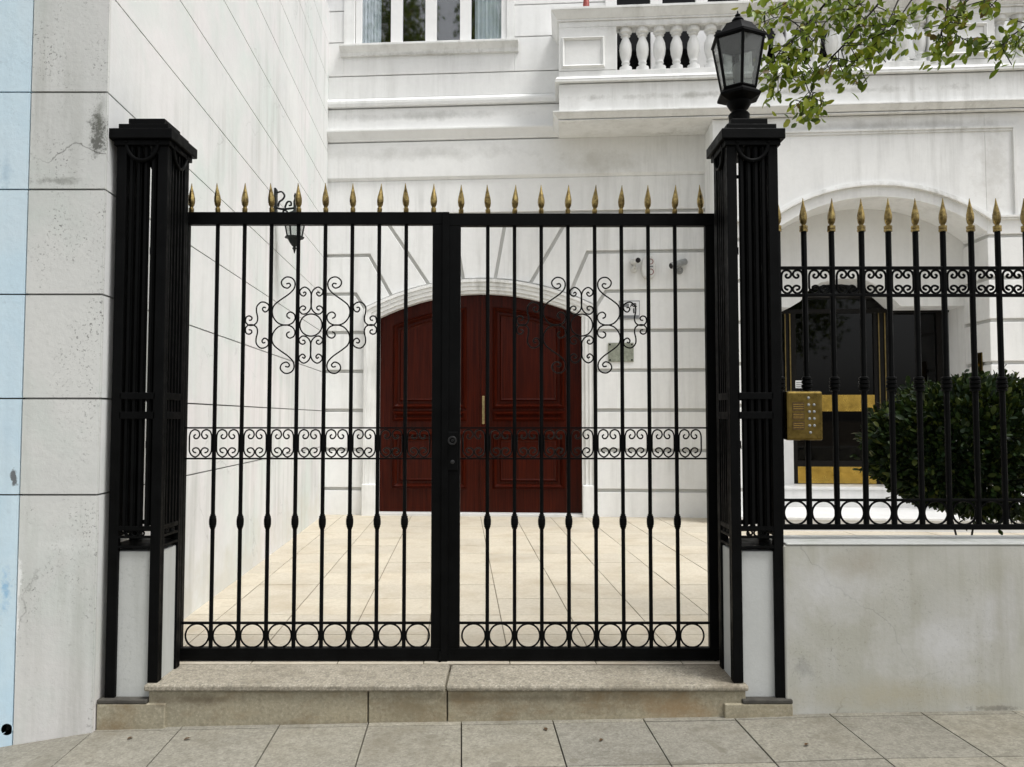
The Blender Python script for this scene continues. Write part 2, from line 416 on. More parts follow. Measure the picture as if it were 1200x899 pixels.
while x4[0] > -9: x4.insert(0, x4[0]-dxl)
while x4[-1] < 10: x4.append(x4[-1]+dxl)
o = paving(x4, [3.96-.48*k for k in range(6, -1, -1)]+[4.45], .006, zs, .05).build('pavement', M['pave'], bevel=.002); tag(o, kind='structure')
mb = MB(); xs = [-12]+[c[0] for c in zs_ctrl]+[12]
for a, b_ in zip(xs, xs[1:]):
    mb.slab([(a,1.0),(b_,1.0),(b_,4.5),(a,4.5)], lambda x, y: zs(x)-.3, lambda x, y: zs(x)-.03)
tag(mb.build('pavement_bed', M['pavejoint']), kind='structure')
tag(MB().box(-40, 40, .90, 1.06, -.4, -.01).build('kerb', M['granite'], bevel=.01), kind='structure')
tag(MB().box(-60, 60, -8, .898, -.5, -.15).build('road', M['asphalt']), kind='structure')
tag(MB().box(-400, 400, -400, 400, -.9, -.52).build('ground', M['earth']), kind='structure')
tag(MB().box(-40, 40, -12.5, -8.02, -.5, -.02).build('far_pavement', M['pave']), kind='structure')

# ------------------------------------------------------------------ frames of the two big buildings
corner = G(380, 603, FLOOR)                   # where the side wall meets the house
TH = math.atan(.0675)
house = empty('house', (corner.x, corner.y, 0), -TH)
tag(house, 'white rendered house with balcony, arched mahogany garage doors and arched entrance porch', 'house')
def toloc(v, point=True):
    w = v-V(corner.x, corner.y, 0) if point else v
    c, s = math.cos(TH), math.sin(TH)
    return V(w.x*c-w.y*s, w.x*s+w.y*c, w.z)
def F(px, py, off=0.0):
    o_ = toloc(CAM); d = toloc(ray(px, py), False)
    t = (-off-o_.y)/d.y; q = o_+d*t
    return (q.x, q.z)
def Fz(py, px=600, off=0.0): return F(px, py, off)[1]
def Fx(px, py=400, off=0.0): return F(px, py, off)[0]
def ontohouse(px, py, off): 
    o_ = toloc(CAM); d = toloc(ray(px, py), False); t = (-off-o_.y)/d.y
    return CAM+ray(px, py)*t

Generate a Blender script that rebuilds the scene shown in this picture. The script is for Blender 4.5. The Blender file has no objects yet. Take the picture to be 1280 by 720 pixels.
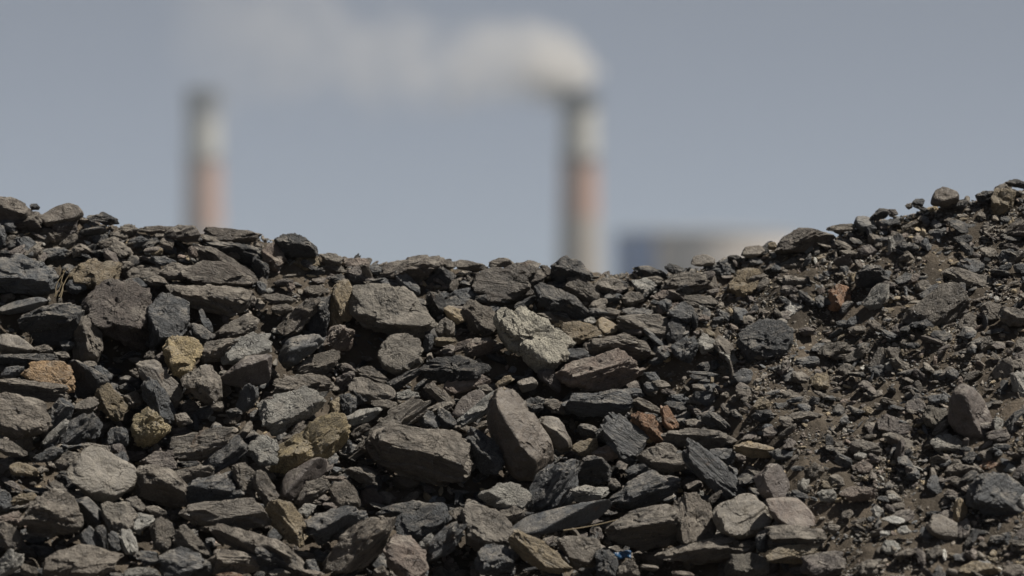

• Task objective
Using the data above, copy each line that contains "this".

• Exercise answer
The Blender Python script for this scene continues. Write part 2, from line 416 on. More parts follow. Measure the picture as if it were 1200x899 pixels.
Generate a Blender script that rebuilds the scene shown in this picture. The script is for Blender 4.5. The Blender file has no objects yet. Take the picture to be 1280 by 720 pixels.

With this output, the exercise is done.